Rent The Chicken lets people rent hens for six months at $600|@RentTheChicken|X
The soaring egg prices, exacerbated by the avian flu, are helping boost the chicken rentals business as customers look for a cost-effective alternative which will provide them with a steady supply of the breakfast staple.
With egg supply shrinking, supermarket prices have hit $5–$7 per dozen.
Enter Rent The Chicken, a New Hampshire-based service that allows customers to rent hens for six months at $600, yielding about a dozen eggs per week. The company provides everything, including a chicken coop, bird feed, and phone support for customer inquiries.
One of the owners, Brian Templeton, notes that many customers grow attached to their hens and request the same birds year after year.
With the USDA warning that egg prices could rise another 41% this year, renting or even adopting chickens might become more common.
While renting chickens may not necessarily save money, it offers an educational and sustainable response to the ongoing egg shortage. The devastating bird flu outbreak wiped out 33 million egg-laying hens in 2024.
Meanwhile, as the egg shortage continues, the Justice Department investigates whether major egg producers conspired to raise prices or limit supply. The probe follows concerns that producers may have restricted supply to sustain high prices.
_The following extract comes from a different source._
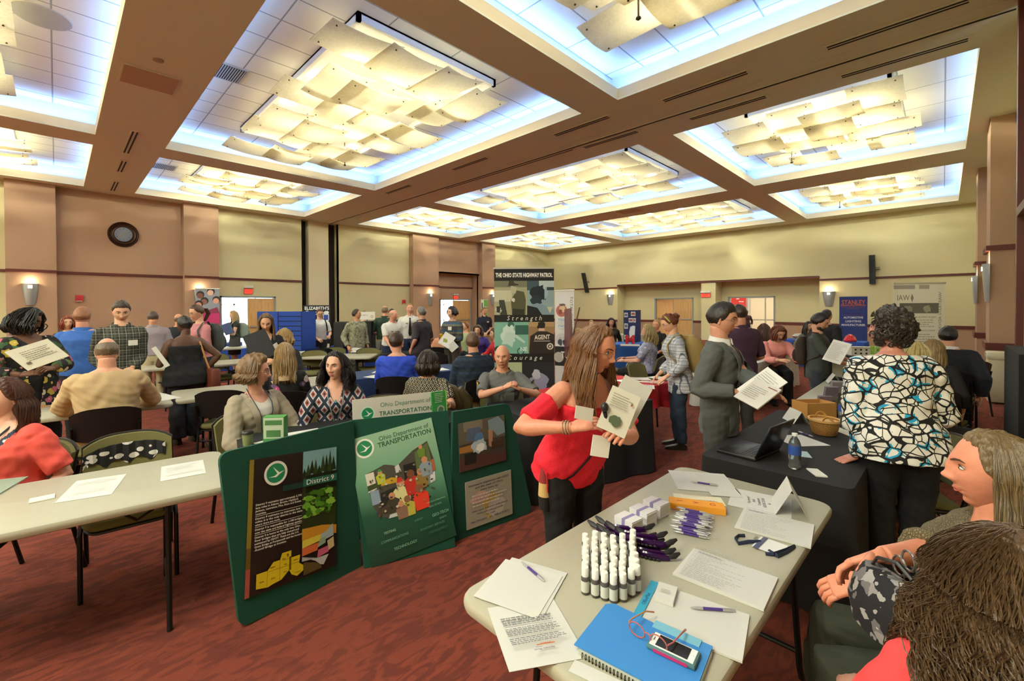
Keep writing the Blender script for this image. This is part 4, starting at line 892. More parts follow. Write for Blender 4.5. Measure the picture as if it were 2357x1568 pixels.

To address the rising costs, the Agriculture Department plans to invest $1 billion, including $500 million for improved biosecurity on egg farms.
The US is also looking at other countries to import eggs. However, according to Bloomberg, America would need 70—100 million eggs within a couple of months, and there are massive hurdles.
Due to their short shelf life and breakable shells, eggs are a shipping nightmare. Rabobank, a Dutch multinational banking and financial services company, told Bloomberg that just 3% of the world’s egg supply enters global trade.